The hyperbolical account of my private-school teaching job: Part 2
One afternoon, before my optimism had waned and long after good sense had taken its leave, I asked permission to take my students to the local library where we could gather and conduct research for our history reports, and was met with the response that surely they would only use the opportunity to misbehave. In spite of the many, many similar statements I had overheard or received in my time here, I was dubmfounded. What kind of a response does one give to such a presumption? I was then asked: Haven’t they already been to the library? As though one visit in a child’s educational lifetime was sufficient. Her next query was: What could they need at the library that they couldn’t find online?
No. Library trip permission denied. Better to let them use the Internet. I had no words, but if I had, they would have been of the rational variety and therefore foreign to my principal. How could a trip to the library be a waste of time? And when is preference for the Internet over real, bound books ever really given? I thought I was in the Twilight Zone and I left the principal’s office with a minor migraine brought on by illogical and insupportable educational beliefs.

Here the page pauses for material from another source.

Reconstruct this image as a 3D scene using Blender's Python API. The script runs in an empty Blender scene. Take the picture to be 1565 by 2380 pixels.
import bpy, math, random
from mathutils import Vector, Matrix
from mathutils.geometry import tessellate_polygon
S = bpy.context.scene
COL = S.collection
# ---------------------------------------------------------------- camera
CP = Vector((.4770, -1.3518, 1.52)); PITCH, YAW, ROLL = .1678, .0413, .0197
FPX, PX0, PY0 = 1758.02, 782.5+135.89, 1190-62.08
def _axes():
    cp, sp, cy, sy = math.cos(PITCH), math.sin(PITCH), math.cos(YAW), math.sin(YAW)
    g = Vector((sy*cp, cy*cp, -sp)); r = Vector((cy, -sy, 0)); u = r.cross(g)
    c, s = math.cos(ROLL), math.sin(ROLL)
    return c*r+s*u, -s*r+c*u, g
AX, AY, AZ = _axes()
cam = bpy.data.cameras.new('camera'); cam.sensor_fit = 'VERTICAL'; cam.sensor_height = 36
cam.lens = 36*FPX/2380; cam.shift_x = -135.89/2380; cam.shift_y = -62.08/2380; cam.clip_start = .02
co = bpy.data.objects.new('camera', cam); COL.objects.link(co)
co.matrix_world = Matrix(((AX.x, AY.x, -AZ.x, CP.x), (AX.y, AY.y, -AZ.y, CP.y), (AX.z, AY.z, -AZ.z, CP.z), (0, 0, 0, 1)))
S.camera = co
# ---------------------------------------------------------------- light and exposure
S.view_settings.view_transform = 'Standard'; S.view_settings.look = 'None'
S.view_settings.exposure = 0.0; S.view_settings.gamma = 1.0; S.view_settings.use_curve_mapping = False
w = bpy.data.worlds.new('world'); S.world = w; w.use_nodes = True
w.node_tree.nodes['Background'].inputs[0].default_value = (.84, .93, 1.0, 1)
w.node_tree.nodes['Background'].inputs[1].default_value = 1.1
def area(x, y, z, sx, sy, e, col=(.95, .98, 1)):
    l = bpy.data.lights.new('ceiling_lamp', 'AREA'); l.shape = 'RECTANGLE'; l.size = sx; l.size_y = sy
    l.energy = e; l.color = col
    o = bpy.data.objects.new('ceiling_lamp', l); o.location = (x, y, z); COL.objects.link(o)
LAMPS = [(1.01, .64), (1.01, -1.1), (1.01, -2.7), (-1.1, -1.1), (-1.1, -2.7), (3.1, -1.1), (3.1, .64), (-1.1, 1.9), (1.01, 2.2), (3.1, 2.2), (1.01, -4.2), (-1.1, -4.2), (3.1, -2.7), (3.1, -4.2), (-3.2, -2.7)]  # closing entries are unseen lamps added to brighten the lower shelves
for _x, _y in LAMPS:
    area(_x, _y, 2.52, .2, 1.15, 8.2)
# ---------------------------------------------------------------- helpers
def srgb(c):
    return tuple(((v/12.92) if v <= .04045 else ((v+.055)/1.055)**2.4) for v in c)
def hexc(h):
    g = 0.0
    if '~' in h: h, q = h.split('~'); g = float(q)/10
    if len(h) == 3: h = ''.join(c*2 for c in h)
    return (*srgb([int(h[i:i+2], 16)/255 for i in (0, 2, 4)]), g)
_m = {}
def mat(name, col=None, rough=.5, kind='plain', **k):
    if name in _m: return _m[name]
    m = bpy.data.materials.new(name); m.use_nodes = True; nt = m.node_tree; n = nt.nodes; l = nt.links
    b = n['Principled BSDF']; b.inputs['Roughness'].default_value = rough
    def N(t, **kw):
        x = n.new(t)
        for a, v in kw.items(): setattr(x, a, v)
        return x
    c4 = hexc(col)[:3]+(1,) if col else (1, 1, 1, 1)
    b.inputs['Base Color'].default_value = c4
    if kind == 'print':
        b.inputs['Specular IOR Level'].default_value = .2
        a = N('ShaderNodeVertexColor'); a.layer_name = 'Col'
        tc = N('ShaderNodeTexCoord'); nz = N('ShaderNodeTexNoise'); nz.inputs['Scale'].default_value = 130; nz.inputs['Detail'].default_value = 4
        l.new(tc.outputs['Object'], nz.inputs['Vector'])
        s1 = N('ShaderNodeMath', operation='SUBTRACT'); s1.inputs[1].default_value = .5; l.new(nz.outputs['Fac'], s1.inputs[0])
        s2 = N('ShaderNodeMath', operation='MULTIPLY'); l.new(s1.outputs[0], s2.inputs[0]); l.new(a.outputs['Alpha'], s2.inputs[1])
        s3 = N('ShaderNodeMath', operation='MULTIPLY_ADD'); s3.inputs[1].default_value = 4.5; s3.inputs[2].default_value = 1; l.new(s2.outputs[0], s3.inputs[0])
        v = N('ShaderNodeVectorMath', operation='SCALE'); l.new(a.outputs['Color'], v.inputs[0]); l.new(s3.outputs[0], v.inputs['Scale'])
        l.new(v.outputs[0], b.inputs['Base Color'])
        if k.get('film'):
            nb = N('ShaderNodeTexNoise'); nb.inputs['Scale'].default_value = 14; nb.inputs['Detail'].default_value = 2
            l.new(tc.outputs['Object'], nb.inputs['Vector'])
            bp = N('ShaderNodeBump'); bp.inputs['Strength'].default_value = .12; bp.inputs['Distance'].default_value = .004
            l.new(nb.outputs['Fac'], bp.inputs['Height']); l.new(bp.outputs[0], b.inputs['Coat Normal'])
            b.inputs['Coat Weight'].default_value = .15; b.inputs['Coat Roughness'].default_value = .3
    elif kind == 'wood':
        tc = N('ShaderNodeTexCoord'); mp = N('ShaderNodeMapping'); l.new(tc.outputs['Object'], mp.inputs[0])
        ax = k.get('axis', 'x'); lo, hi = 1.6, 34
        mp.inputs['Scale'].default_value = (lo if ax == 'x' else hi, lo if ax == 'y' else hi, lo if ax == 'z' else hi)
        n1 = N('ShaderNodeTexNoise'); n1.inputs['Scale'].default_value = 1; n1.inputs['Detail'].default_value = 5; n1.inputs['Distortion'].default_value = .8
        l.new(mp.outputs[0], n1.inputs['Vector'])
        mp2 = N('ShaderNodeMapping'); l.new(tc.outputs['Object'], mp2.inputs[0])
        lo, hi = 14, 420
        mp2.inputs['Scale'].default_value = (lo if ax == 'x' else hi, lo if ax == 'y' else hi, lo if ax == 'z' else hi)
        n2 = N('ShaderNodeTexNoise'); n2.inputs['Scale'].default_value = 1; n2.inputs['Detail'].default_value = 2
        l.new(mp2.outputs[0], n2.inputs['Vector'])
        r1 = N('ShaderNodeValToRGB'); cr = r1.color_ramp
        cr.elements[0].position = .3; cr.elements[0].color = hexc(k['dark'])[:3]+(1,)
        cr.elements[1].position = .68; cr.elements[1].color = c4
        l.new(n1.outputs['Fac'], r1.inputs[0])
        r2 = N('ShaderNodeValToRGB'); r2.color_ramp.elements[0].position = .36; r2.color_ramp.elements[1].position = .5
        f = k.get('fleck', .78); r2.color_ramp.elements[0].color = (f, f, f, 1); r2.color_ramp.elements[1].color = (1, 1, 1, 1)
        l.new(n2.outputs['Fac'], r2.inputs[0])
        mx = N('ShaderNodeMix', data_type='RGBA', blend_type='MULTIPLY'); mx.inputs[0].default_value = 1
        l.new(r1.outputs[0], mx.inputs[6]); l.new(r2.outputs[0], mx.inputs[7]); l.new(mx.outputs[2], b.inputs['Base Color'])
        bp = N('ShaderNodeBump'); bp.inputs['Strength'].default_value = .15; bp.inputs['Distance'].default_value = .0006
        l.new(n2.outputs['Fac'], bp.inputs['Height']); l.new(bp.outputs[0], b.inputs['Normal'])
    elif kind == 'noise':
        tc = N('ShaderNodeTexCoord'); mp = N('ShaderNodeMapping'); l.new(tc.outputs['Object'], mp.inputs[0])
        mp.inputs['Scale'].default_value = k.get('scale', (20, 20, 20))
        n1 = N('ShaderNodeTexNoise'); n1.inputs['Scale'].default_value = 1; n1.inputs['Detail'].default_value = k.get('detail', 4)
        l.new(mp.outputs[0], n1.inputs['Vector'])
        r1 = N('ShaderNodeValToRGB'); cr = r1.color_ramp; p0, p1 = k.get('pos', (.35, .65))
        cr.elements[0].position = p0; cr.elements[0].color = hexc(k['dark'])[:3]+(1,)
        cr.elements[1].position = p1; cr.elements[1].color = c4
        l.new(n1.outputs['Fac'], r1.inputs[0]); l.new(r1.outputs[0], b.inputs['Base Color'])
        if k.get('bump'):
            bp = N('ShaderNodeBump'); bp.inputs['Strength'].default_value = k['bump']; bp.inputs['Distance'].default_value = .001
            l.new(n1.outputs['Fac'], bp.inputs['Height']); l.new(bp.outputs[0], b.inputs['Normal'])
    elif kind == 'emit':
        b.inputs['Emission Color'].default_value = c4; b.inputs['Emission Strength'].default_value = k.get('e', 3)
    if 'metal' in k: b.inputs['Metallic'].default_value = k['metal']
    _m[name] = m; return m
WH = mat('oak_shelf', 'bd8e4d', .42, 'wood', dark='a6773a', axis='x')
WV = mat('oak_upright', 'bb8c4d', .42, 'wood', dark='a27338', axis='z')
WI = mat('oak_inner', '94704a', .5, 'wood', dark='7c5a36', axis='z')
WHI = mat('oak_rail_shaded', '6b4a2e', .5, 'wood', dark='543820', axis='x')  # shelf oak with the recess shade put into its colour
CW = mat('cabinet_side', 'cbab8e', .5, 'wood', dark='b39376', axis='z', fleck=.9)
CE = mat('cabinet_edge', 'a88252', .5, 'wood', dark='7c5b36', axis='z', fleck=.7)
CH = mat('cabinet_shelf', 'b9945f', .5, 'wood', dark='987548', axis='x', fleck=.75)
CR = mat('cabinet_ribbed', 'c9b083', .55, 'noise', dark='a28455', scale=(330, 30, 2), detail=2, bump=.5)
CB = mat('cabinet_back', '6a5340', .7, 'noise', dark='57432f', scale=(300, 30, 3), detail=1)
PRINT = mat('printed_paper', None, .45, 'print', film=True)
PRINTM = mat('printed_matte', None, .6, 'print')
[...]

The students had, however, not long before this denied request, been encouraged to attend the field trip to Microsoft in Redmond. It was a field trip that had been discussed with the Math and Science teachers but that had (strangely enough) not reached the ears or email inboxes of the English/History and Logic teachers–that is, my husband and myself. It seems we were somehow responsible for this oversight, and instead of an apology for the lack in communication were told we needed to be more flexible. It was, after all, Microsoft. One must show due respect. Even students who had no intention whatever of working there were bundled into the van and taken away. I was left subbing for the science teacher and my husband had wasted an afternoon prepping for a class he did not need to teach.
It was clear that reading, language, literature, or appreciation for any of these subjecs had not really the top priority and were, furthermore, culturally passé. STEM was the big thing now, and Engineering and Math were about to break out and make winners of us all. Art, though a cornerstone of classical learning, was relegated to an elective for the junior high or high school and was given the same credence, or even less credence than the before-school coding class. The sciences, including STEM, were the sexy subjects, and therefore got more air time and attention. Literature, on the other hand, held a certain degree of danger, possessed too much free thought, perhaps, to be given its due and given its head.
My subjects: writing, reading, discussion, were all crammed into one 50-minute period a day which was often borne into by delayed lunches, student council, or a variety of ‘pull-out’ reasons. Math, on the other hand, was never cancelled, even on half-days and was given a full hour to show it our allegiance. Anyone who was late to math had to have a good reason; anyone late to English (or History) was probably helping change a lightbulb and was summarily excused.